§ **WHAT IS EXPECTED**
Nothing may be dropped or altered: reproduce all the data.

--- START DATA SHOWN ---

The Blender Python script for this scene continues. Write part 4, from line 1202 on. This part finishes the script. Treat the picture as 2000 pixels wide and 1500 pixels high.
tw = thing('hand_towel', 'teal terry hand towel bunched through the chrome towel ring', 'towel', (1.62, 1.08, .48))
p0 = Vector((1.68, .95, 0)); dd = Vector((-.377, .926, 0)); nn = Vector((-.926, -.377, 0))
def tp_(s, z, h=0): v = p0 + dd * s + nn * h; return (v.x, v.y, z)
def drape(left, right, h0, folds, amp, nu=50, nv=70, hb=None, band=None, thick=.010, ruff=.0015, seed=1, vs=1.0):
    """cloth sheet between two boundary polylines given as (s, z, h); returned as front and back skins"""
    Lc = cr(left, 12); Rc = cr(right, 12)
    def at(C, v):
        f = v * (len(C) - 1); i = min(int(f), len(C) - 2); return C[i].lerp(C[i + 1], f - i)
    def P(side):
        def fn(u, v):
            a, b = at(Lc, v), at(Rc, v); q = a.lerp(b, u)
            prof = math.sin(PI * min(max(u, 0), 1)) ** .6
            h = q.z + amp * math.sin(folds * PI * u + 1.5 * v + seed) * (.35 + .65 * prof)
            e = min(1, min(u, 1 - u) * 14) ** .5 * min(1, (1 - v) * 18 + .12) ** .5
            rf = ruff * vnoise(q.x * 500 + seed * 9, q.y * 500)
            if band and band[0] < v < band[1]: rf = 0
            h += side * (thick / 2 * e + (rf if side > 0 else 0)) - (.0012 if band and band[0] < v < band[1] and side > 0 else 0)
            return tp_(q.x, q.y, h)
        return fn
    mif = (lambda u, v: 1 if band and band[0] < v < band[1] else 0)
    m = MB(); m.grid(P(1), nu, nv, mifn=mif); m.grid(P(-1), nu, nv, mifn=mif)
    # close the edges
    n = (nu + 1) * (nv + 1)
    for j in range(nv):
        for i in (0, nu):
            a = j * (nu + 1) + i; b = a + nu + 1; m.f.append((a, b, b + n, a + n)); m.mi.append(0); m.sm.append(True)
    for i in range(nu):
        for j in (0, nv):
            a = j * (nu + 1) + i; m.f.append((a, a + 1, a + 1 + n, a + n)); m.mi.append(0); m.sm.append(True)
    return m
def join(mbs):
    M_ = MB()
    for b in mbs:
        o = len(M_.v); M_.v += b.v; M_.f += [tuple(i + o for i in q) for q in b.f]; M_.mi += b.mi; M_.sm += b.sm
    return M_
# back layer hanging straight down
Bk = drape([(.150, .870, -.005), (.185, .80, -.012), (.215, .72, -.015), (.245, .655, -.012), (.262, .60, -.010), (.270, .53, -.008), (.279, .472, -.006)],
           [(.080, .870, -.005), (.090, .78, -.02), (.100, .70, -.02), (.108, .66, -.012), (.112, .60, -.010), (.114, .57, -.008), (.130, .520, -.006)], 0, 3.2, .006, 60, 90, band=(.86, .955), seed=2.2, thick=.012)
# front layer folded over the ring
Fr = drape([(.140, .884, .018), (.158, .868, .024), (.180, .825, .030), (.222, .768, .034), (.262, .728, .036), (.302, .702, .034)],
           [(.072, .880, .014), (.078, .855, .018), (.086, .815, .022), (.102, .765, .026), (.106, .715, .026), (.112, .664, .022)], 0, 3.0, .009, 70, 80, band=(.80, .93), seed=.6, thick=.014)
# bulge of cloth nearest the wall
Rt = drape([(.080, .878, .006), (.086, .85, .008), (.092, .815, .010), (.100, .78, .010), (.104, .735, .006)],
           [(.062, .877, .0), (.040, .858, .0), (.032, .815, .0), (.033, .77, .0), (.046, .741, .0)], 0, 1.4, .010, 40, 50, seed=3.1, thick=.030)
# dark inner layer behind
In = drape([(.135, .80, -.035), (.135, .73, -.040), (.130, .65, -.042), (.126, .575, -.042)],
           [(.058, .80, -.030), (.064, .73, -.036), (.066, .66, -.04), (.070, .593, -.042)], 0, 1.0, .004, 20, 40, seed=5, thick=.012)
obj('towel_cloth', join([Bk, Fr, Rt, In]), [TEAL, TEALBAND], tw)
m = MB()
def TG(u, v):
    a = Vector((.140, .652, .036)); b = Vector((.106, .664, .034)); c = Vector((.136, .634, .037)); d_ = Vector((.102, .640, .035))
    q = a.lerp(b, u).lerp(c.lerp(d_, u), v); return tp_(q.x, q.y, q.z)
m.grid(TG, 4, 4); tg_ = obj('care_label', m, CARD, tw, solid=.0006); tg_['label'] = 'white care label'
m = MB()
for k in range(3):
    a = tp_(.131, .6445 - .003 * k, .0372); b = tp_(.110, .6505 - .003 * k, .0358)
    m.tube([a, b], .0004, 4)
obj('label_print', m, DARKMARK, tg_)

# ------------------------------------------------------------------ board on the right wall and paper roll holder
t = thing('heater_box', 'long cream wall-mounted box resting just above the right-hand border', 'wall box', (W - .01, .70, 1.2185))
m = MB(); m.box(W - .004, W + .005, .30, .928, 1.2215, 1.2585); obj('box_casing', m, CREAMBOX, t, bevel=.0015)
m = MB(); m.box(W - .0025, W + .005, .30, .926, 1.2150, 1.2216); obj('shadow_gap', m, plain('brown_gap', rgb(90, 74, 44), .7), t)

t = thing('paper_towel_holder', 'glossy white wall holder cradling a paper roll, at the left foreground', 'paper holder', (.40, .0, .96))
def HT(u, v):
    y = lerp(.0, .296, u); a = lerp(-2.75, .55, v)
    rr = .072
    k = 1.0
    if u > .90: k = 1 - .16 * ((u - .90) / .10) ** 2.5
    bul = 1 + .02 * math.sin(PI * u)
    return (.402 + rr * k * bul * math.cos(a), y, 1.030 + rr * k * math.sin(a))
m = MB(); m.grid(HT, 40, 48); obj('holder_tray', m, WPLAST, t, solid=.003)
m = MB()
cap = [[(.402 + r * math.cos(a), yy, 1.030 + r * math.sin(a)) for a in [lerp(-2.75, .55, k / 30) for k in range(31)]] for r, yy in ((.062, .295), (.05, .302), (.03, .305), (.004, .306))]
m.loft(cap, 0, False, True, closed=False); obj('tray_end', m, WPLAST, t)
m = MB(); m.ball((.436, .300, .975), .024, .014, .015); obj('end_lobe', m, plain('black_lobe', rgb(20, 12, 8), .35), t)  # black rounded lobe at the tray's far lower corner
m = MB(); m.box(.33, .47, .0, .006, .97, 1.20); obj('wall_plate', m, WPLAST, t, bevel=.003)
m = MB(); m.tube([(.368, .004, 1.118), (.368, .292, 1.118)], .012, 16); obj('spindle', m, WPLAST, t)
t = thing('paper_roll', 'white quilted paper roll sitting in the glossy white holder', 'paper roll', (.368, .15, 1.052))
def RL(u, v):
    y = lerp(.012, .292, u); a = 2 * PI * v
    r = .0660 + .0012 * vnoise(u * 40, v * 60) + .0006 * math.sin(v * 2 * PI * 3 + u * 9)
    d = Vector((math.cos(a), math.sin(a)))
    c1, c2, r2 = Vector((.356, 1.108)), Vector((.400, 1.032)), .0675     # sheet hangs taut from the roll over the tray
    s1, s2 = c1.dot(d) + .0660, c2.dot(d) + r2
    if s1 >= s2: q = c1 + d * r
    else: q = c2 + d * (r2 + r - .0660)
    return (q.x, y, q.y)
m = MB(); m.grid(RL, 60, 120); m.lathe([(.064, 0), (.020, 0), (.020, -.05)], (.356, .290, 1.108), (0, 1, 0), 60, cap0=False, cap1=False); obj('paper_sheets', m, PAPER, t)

--- END DATA SHOWN ---

§ **RESULT OF THIS EXERCISE**
The Blender Python script for this scene continues. Write part 4, from line 1202 on. This part finishes the script. Treat the picture as 2000 pixels wide and 1500 pixels high.
tw = thing('hand_towel', 'teal terry hand towel bunched through the chrome towel ring', 'towel', (1.62, 1.08, .48))
p0 = Vector((1.68, .95, 0)); dd = Vector((-.377, .926, 0)); nn = Vector((-.926, -.377, 0))
def tp_(s, z, h=0): v = p0 + dd * s + nn * h; return (v.x, v.y, z)
def drape(left, right, h0, folds, amp, nu=50, nv=70, hb=None, band=None, thick=.010, ruff=.0015, seed=1, vs=1.0):
    """cloth sheet between two boundary polylines given as (s, z, h); returned as front and back skins"""
    Lc = cr(left, 12); Rc = cr(right, 12)
    def at(C, v):
        f = v * (len(C) - 1); i = min(int(f), len(C) - 2); return C[i].lerp(C[i + 1], f - i)
    def P(side):
        def fn(u, v):
            a, b = at(Lc, v), at(Rc, v); q = a.lerp(b, u)
            prof = math.sin(PI * min(max(u, 0), 1)) ** .6
            h = q.z + amp * math.sin(folds * PI * u + 1.5 * v + seed) * (.35 + .65 * prof)
            e = min(1, min(u, 1 - u) * 14) ** .5 * min(1, (1 - v) * 18 + .12) ** .5
            rf = ruff * vnoise(q.x * 500 + seed * 9, q.y * 500)
            if band and band[0] < v < band[1]: rf = 0
            h += side * (thick / 2 * e + (rf if side > 0 else 0)) - (.0012 if band and band[0] < v < band[1] and side > 0 else 0)
            return tp_(q.x, q.y, h)
        return fn
    mif = (lambda u, v: 1 if band and band[0] < v < band[1] else 0)
    m = MB(); m.grid(P(1), nu, nv, mifn=mif); m.grid(P(-1), nu, nv, mifn=mif)
    # close the edges
    n = (nu + 1) * (nv + 1)
    for j in range(nv):
        for i in (0, nu):
            a = j * (nu + 1) + i; b = a + nu + 1; m.f.append((a, b, b + n, a + n)); m.mi.append(0); m.sm.append(True)
    for i in range(nu):
        for j in (0, nv):
            a = j * (nu + 1) + i; m.f.append((a, a + 1, a + 1 + n, a + n)); m.mi.append(0); m.sm.append(True)
    return m
def join(mbs):
    M_ = MB()
    for b in mbs:
        o = len(M_.v); M_.v += b.v; M_.f += [tuple(i + o for i in q) for q in b.f]; M_.mi += b.mi; M_.sm += b.sm
    return M_
# back layer hanging straight down
Bk = drape([(.150, .870, -.005), (.185, .80, -.012), (.215, .72, -.015), (.245, .655, -.012), (.262, .60, -.010), (.270, .53, -.008), (.279, .472, -.006)],
           [(.080, .870, -.005), (.090, .78, -.02), (.100, .70, -.02), (.108, .66, -.012), (.112, .60, -.010), (.114, .57, -.008), (.130, .520, -.006)], 0, 3.2, .006, 60, 90, band=(.86, .955), seed=2.2, thick=.012)
# front layer folded over the ring
Fr = drape([(.140, .884, .018), (.158, .868, .024), (.180, .825, .030), (.222, .768, .034), (.262, .728, .036), (.302, .702, .034)],
           [(.072, .880, .014), (.078, .855, .018), (.086, .815, .022), (.102, .765, .026), (.106, .715, .026), (.112, .664, .022)], 0, 3.0, .009, 70, 80, band=(.80, .93), seed=.6, thick=.014)
# bulge of cloth nearest the wall
Rt = drape([(.080, .878, .006), (.086, .85, .008), (.092, .815, .010), (.100, .78, .010), (.104, .735, .006)],
           [(.062, .877, .0), (.040, .858, .0), (.032, .815, .0), (.033, .77, .0), (.046, .741, .0)], 0, 1.4, .010, 40, 50, seed=3.1, thick=.030)
# dark inner layer behind
In = drape([(.135, .80, -.035), (.135, .73, -.040), (.130, .65, -.042), (.126, .575, -.042)],
           [(.058, .80, -.030), (.064, .73, -.036), (.066, .66, -.04), (.070, .593, -.042)], 0, 1.0, .004, 20, 40, seed=5, thick=.012)
obj('towel_cloth', join([Bk, Fr, Rt, In]), [TEAL, TEALBAND], tw)
m = MB()
def TG(u, v):
    a = Vector((.140, .652, .036)); b = Vector((.106, .664, .034)); c = Vector((.136, .634, .037)); d_ = Vector((.102, .640, .035))
    q = a.lerp(b, u).lerp(c.lerp(d_, u), v); return tp_(q.x, q.y, q.z)
m.grid(TG, 4, 4); tg_ = obj('care_label', m, CARD, tw, solid=.0006); tg_['label'] = 'white care label'
m = MB()
for k in range(3):
    a = tp_(.131, .6445 - .003 * k, .0372); b = tp_(.110, .6505 - .003 * k, .0358)
    m.tube([a, b], .0004, 4)
obj('label_print', m, DARKMARK, tg_)

# ------------------------------------------------------------------ board on the right wall and paper roll holder
t = thing('heater_box', 'long cream wall-mounted box resting just above the right-hand border', 'wall box', (W - .01, .70, 1.2185))
m = MB(); m.box(W - .004, W + .005, .30, .928, 1.2215, 1.2585); obj('box_casing', m, CREAMBOX, t, bevel=.0015)
m = MB(); m.box(W - .0025, W + .005, .30, .926, 1.2150, 1.2216); obj('shadow_gap', m, plain('brown_gap', rgb(90, 74, 44), .7), t)

t = thing('paper_towel_holder', 'glossy white wall holder cradling a paper roll, at the left foreground', 'paper holder', (.40, .0, .96))
def HT(u, v):
    y = lerp(.0, .296, u); a = lerp(-2.75, .55, v)
    rr = .072
    k = 1.0
    if u > .90: k = 1 - .16 * ((u - .90) / .10) ** 2.5
    bul = 1 + .02 * math.sin(PI * u)
    return (.402 + rr * k * bul * math.cos(a), y, 1.030 + rr * k * math.sin(a))
m = MB(); m.grid(HT, 40, 48); obj('holder_tray', m, WPLAST, t, solid=.003)
m = MB()
cap = [[(.402 + r * math.cos(a), yy, 1.030 + r * math.sin(a)) for a in [lerp(-2.75, .55, k / 30) for k in range(31)]] for r, yy in ((.062, .295), (.05, .302), (.03, .305), (.004, .306))]
m.loft(cap, 0, False, True, closed=False); obj('tray_end', m, WPLAST, t)
m = MB(); m.ball((.436, .300, .975), .024, .014, .015); obj('end_lobe', m, plain('black_lobe', rgb(20, 12, 8), .35), t)  # black rounded lobe at the tray's far lower corner
m = MB(); m.box(.33, .47, .0, .006, .97, 1.20); obj('wall_plate', m, WPLAST, t, bevel=.003)
m = MB(); m.tube([(.368, .004, 1.118), (.368, .292, 1.118)], .012, 16); obj('spindle', m, WPLAST, t)
t = thing('paper_roll', 'white quilted paper roll sitting in the glossy white holder', 'paper roll', (.368, .15, 1.052))
def RL(u, v):
    y = lerp(.012, .292, u); a = 2 * PI * v
    r = .0660 + .0012 * vnoise(u * 40, v * 60) + .0006 * math.sin(v * 2 * PI * 3 + u * 9)
    d = Vector((math.cos(a), math.sin(a)))
    c1, c2, r2 = Vector((.356, 1.108)), Vector((.400, 1.032)), .0675     # sheet hangs taut from the roll over the tray
    s1, s2 = c1.dot(d) + .0660, c2.dot(d) + r2
    if s1 >= s2: q = c1 + d * r
    else: q = c2 + d * (r2 + r - .0660)
    return (q.x, y, q.y)
m = MB(); m.grid(RL, 60, 120); m.lathe([(.064, 0), (.020, 0), (.020, -.05)], (.356, .290, 1.108), (0, 1, 0), 60, cap0=False, cap1=False); obj('paper_sheets', m, PAPER, t)